8. Juli 2019Peter Pionke
Milena Preradovic: Schönheit – ganz ohne Wahn
Milena Preradovic (56) ist der Prototyp einer Powerfrau. Über Jahre war die wortgewandte und schlagfertige Gelsenkirchenerin eines der bekanntesten Fernsehgesichter Deutschlands.
Unter anderem kennt man sie als Aushängeschild der bunten, informativen Show „Punkt 12“ (RTL). Mit ihrer lockeren Art revolutionierte sie die bis dahin beschaulichen, angestaubten Mittagsmagazine im deutschen Fernsehen.
In ihrer Kolumne „Milenas 50 plus“ setzt sie sich humorvoll mit dem Thema Älterwerden auseinander. Nicht wenige werden sich in Milenas Geschichten und Beobachtungen wiederfinden.
Schönheit – ganz ohne Wahn
Die Frau, die in den Fitnesskurs schwebt, hat kein Gesicht mehr. Zumindest keine Mimik, so glattgezurrt spannt die Haut über den Schädelknochen. Ganz klar ein Lifting alter Schule. Kein Fältchen, kein Gesichtsausdruck.
Und das festgetackerte Lächeln könnte bei einer Beerdigung für Furore sorgen. Ich schätze sie auf irgendwas zwischen 55 und 85 Jahre. Tiefliegende Katzenaugen mustern den Raum. Und dann stolziert Lady Joker – sie grinst wie Batmans Erzfeind – auf mich zu, wirft ihre Matte auf den Boden und sieht mich an. Ich unterdrücke meinen Fluchtreflex und sie sagt: “Endlich hab ich`s mal geschafft… ist das ein guter Kurs?“
Wir kommen ins Gespräch und ich merke, wie witzig und charmant die Frau hinter der furchterregenden Maske ist.
Die ganze Zeit frage ich mich: Warum? Kann jemand so eine Face-Kulisse wollen? Was passiert bei der Passkontrolle am Flughafen?
Aber Lady Joker ist ja kein Einzelfall. Wer einmal von Düsseldorf nach Nizza geflogen ist, kennt diese verzerrten Haut-Hüllen über dem Louis Vuitton-Weekender.
Wer oder was hat diese Frauen so verunsichert, daß sie ihr Gesicht komplett wegretuschiert haben? Ich glaube ja, das ist kein oberflächlicher Schönheitswahn. Das geht tiefer, tief rein in Angst, Verletzungen und falsche Hoffnungen. Wenn nur die Falten weg sind, dann kommt endlich das Glück.
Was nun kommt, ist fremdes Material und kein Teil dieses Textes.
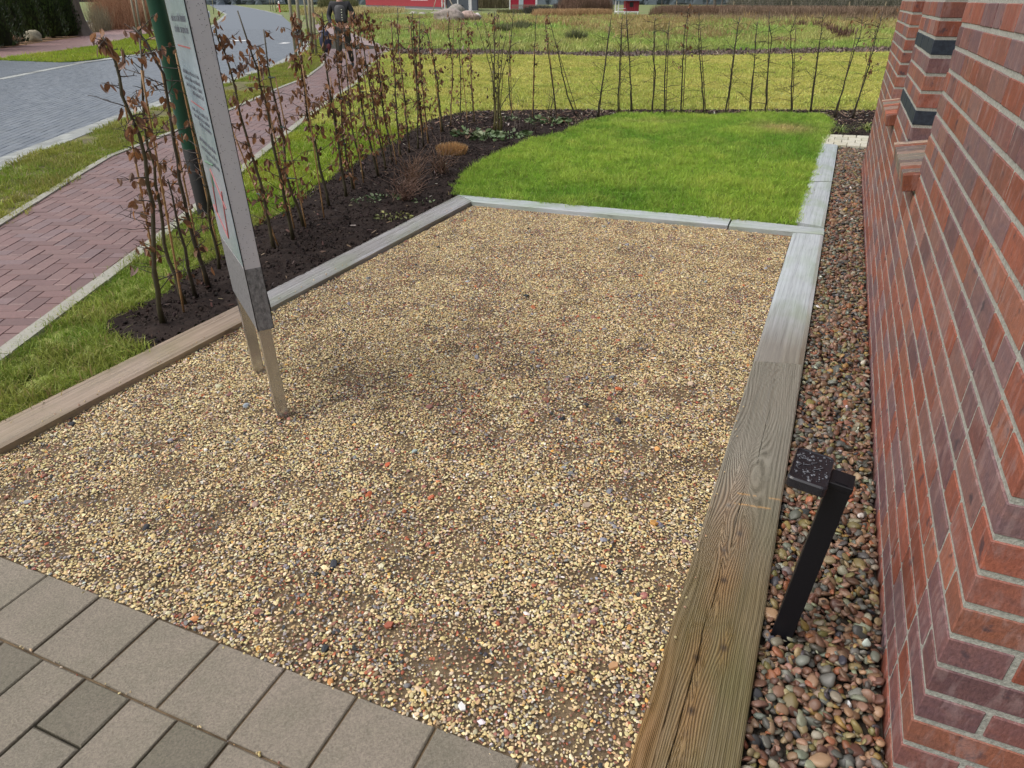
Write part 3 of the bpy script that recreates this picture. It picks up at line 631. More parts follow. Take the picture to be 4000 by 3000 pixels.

Natürlich ist das ein Trugschluss und von außen betrachtet absurd. Aber in der eigenen Realität sieht sowas immer anders aus.
Angst vor dem Alter ist Angst vor dem Verlust; Verlust der Jugend, der Aufmerksamkeit, des Partners, der eigenen Bedeutung in der Welt.
Eine Freundin in der 50ern sagte mal: „Ich komme mir vor wie eine Telefonzelle. Alle gehen vorbei, keiner schaut mich an.“
Das Problem hat Lady Joker nicht. Nur, ahnt sie, warum die Menschen sie anstarren? Ich wünsche es ihr nicht.
Ich weiß ganz genau, wie es sich anfühlt, wenn sich über Nacht neue Falten in die Züge schleichen, wenn grelles Licht bislang unbekannte Krater offenlegt und sich der Lipliner in die fiesen Furchen verabschiedet.
Mein Rezept: Eine Mischung aus gesundem Fatalismus und der richtigen Kosmetikerin. Und was da heute alles möglich ist! Besonders wirksam: Regelmäßiges Einschleusen der feinsten Seren mit Strom oder Ultraschall in die tiefen Hautregionen, das polstert auf und hält die Falten flach.
Aber am wichtigsten ist wohl die Erwartung. Ich will nicht aussehen wie 30, ich will nur so gut wie möglich für mein Alter aussehen. Und das geht, ohne sich die Haut vom Gesicht ziehen lassen.
Auch mit der Wunderwaffe Lächeln – so oft wie möglich hoch mit den Mundwinkeln. Verhindert den Merkel-Malus und trübe Gedanken. Lächeln zieht Lächeln an – und Menschen. Und schon hat die Telefonzelle endgültig ausgedient.
Und eins kennen wir doch alle: einen freundlichen und witzigen Menschen finden wir attraktiv, und wer in blitzende Augen schaut, der hat keinen Blick mehr für Altersflecken.